Commentary: Ask grandmothers about political correctness

Grandmothers have wisdom for these times and we need to hear their voices.

When I was teaching sociology, I began the first class by asking each student “who was the most influential person in your life?” Grandmothers won hands down. When pressed to explain why, their response was always something like this:

“I always knew she loved me and she would tell it like it is.”

That was my experience with my grandmother. She was tiny – less than 5 feet – proud, wise, loving and courageous. Most important, perhaps, she spoke her wisdom without fear of displeasing others. As someone who is now in that season of my life, I frequently reflect on what she would say about these political times.

About the subject of political correctness, she wouldn’t hesitate a moment. She would say “political correctness is kindness” – choosing to not use words and behavior that you know are hurtful, shaming and abusive to one or more groups of people.

She would be clear, as well, about anyone, most especially a national political candidate, making fun of a physically handicapped person, describing unattractive women as dogs, pigs or slobs and describing attractive women as “a nice piece of ass.” My grandmother would tell it like it is. “That is unkind, shaming, abusive and shameful behavior. It is simply unacceptable.”

She and I talked more than once about lying, so I am confident I know what she would say if I were to ask her about someone who deliberately lies in order to make people angry and outraged – such as Donald Trump telling his audiences: “Hillary Clinton wants to take away all of your guns and leave you defenseless.” She would say, “Lies grow and spread unless you have the courage to confront them for what they are.”

I imagine myself asking her opinion on Trump’s temperament with the following examples: urging supporters to “beat the crap out of him (a protester) and I’ll pay your legal fees;” reacting to the Democratic National Convention by saying publicly, “I’d like to hit some of those speakers so hard they would never recover, especially the little guy.”

Grandmother would say simply, “He’s a bully.”

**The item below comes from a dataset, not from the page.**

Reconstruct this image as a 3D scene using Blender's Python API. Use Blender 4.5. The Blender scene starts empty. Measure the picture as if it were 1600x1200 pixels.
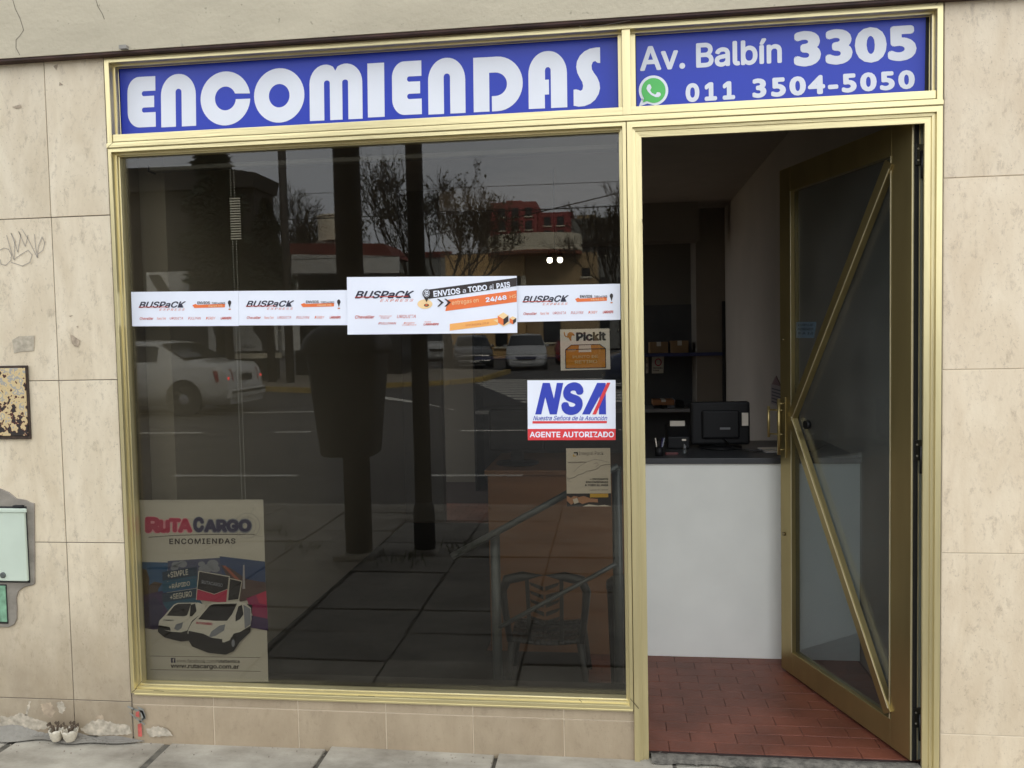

Remembering school yard bullies from my youth, I always felt sick not only watching the bully pick on the little kid, but also watching the gathering crowd around him. When the bully was finished – had fully shamed and humiliated the other kid – he/she would stop. Then, the bully would look around for crowd approval. Members of the crowd would respond by loudly affirming the abuse, applauding, giggling nervously or smiling self consciously. The bully would then walk off with his/her buddies bragging about being tough.

I had the same question back then that I do now. Why did some kids seem to enjoy watching the abuse? Why do adults at Trump rallies cheer him on, or yell out threats and obscenities regarding Hillary Clinton?

Grandmother would likely say, “Many people are afraid and think a strong dictator-like person is brave and can help them feel better, even safer. But such people are bullies and you need to stand up to them.”

I looked to her then, as I do now, as a reflection of the wisdom, strength, love and courage of grandmothers. This is a time when those qualities are sorely needed. Whether you are a Democrat or Republican, a “real” grandmother or one who is in that season of your life, you have a responsibility to the generations that follow. Speak out, have talks with your grandchildren and children, join others or organize your own group of grandmothers. It’s not about being politically correct, it is about standing up to a bully and confronting lies. It’s about refusing to let bullies, whether in politics or elsewhere, get by with shaming, lying, blaming and abusing other people. Tell it like it is, please!

Laura Crites is a Mount Jackson resident.